The 14-stick pack was removed in 2010.

“Legislation prohibits the sale of small pack cigarettes – manufacturers are not allowed to sell cigarettes in packets of fewer than 20 sticks – and the prohibition is consistent with the Framework Convention on Tobacco Control (FCTC), which Malaysia is a party to,” said Dr Cheah.

“We want to know which ministry is proposing the agenda and for what purpose,” she said, adding that the Government should not back-pedal on its policy.

If the proposal was to bring in more revenue as a way to counter illicit cigarettes, she said there was no evidence to show it would work.

“Is revenue more important than the health of citizens, especially the young?” she said, adding that smaller packs would attract youngsters and women.

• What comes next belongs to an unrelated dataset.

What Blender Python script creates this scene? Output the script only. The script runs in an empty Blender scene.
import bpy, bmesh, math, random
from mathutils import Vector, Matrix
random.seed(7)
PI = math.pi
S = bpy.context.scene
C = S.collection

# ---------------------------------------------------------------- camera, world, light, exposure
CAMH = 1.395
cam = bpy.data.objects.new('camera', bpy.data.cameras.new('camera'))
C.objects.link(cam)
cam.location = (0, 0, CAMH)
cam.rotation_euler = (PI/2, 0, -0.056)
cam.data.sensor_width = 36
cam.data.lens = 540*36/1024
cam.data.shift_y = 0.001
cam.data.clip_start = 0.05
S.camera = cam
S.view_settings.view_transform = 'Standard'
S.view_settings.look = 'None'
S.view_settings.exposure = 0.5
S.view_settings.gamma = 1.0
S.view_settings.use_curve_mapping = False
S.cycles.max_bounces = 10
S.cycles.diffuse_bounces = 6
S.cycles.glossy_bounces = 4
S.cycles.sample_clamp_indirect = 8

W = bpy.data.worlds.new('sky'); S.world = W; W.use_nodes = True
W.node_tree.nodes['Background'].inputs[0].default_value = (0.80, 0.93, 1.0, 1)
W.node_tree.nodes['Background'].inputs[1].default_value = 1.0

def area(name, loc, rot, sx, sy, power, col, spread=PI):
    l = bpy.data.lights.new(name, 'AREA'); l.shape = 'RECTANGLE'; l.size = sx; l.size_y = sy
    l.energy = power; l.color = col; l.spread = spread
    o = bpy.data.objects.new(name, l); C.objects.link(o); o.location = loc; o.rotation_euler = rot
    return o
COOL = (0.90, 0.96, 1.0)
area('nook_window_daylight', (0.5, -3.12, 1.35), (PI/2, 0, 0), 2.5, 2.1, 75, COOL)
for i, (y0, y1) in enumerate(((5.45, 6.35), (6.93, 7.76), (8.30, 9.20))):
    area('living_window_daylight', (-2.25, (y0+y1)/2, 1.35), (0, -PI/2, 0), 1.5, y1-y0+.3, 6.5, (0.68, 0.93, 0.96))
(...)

In fact, Dr Cheah said evidence showed that when cigarettes were expensive, consumption would come down.

“If illicit cigarette use is a problem, the authorities must find evidence to address it. You have to look at illicit cigarettes like you do illicit drugs,” she said.

According to sources, the tobacco industry was pushing for the kiddie pack to be reintroduced.

Federation of Malaysia Consumers Association’s (Fomca) Tobacco Control@Smoke Free Malaysia Initiative coordinator Muhammad Sha’ani Abdullah said NGOs were called on Wednesday to give feedback on the possible kiddie pack proposal.

“We learnt that the kiddie pack proposal may be brought to the Cabinet soon for discussion,” he said.

Muhammad Sha’ani said the proposal was supposedly to reduce the loss in tax revenue from cigarette smuggling.

“The tobacco industry often claims that half the cigarettes sold in the country are contraband.

“The high price of cigarettes is being blamed for driving people to illicit cigarettes, hence a smaller pack is being proposed, so some tax revenue is recouped,” he said.

Muhammad Sha’ani said lower priced cigarette packs would worsen the smoking habit among children and teenagers in Malaysia.

Quoting Tobacco and E-Cigarette Survey Among Malaysian Adolescents (TECMA) 2016, he said 14.2% of adolescents in Malaysia were smokers.

He argued that a normal pack of 20 sticks cost RM17 and if a “kiddie pack” of 10 sticks cost RM8 or RM9, it would still be more expensive than illicit cigarettes which cost around RM5 for 20 sticks.

“People will still buy the cheaper illicit cigarettes,” he said.

Customs Department director-general Datuk T. Subromaniam said there was no proposal from his department for the kiddie packs.

Health director-general Datuk Dr Noor Hisham Abdullah said the Cabinet had yet to decide on the proposal but his ministry was against it.